İki kapılı bir handır hayat, tıpkı Aşık Veysel’in söylediği gibi. Fakat kimse için dümdüz değildir onun yolu; inişli çıkışlı, kavgalı gürültülü, kahkahalı ve gözyaşlı… Tıpkı bir melodi gibi, yüksek ve alçak sesleri vardır hayatın; farklı duygular uyandıran, bambaşka anıları hatırlatan. Yanaklarında kuruyan gözyaşlarını silmek ve yaşamın önemini hatırlamak için bir güne ihtiyacı vardır her insanın. Gururunu bir kenara bırakıp tüm kalbiyle karşısındakine ne hissettiğini, onu ne kadar önemsediğini hatırlatacağı veya büyük bir devletin yıkılmasının ardından hiçlikteki umudu görmeyi başarmış bir umut ordusuyla kurtarılan ulusun destanını anımsatan, kutlanmayı ve hatırlanmayı hak eden bir güne…
Bugün de o eşsiz günlerden biri: Dünya’da bugünü anlamlı bulan, bugünü anlamlandıran yüz milyonlarca insanı en güzel duygularla; barış, kardeşlik, sevgi, saygı, umut ve mutluluk hisleriyle bir araya getiren bir yirmi dört saat…

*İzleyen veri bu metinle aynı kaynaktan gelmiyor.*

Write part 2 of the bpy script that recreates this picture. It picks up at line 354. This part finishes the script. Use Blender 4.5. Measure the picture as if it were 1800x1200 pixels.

Büyüklerimiz, gelecek nesillerin hayatı ve bağımsızlığı için canını, gözünü kırpmadan feda eden yüce insanların evlatlarıdır. Atalarının döktüğü kanla tekrar canlanıp bugünlere gelmeyi başarmış olan bu millet, onları hatırlamak ve payidar saygılarını sunmakla mükelleftir. Büyüklerimizin elini öptüğümüzde gözlerinde gördüğümüz sevgi de onlara gösterdiğimiz saygının küçük ama anlamlı bir yansımasıdır. Atalarımızla, ülkemizle ve tarihimizle olan bağlarımızı kuvvetlendirmekle kalmayan, onları koparılamaz kılandır o yansıma. Bu nedenle büyüklerimizin gözlerindeki sevgi ve sonsuz çabalarının nihayetinde, evlatlarının istikbalini görmenin gururu, hiçbir mutlulukla kıyaslanamaz. Dünyanın ayakta kalmak için mutluluk ve barış dışında başka neye ihtiyacı olabilir ki zaten?
Çocuklar ise geleceğin küçük tohumları ve dünyanın yeşermiş umutlarıdır. Onların mutluluğu ise bizler için, dünyalara bedeldir. Küçük bir çocuğun yüzündeki gülümseme, bir çiçeğin tohumunun timsali gibi serpilir her insanın yüreğine; karamsar kalplerde yeşeren bir umudun habercisidir. Bugün ise daha fazla insan mutlu olur çocuklar sayesinde. Çünkü çocuklar koca ülkeyi aydınlatacak ulvi bir mucizeye sahiptir. O yüzden daha bir başka parlar güneş, daha da sıkı olur arkadaşlıklar, ebedi olur dostluklar…
“Hayat bayram olsa…” özetliyor aslında bugünün anlamını. Her günümüz böyle birlikte, gülücüklerle ve ziyaretlerle geçse; kimse sevdiklerini aramak, ailelerini ziyaret etmek ve küslüklerin ardından özür dilemek için bahane olarak bir güne ihtiyaç duymasa… Herkes barışla, saygıyla ve hoşgörüyle her gününü kutlanabilecek nitelikte geçirse… Bir günü değil, hayatı bıkmadan usanmadan kutlasa… Çünkü hepimiz bir şeyin değerini anlamak için kaybetmeyi şart olarak görüyoruz. Kutlayabiliyor olmanın kutladığımız gün kadar önemli olduğunun farkına varamıyoruz.
Kısacası, hayat tıpkı Can Yücel’in şiirindeki gibi:
Nefes almak bayramdır mesela; günün birinde soluksuz kalınca anlar insan…
Görmenin nasıl bir bayram olduğunu karanlık öğretir; sevmeninkini yalnızlık…
Sızlamayan her organ, hele de burun direği bayramdır.
Bayramdır, elden ayaktan düşmemek, zihinden önce bedeni
kaybetmemek, kurda kuşa yem olmayıp “çok şükür bugünü de gördük” diyebilmek…
Tüm dünyanın bayramı; kutlu, mutlu ve ebedi olsun.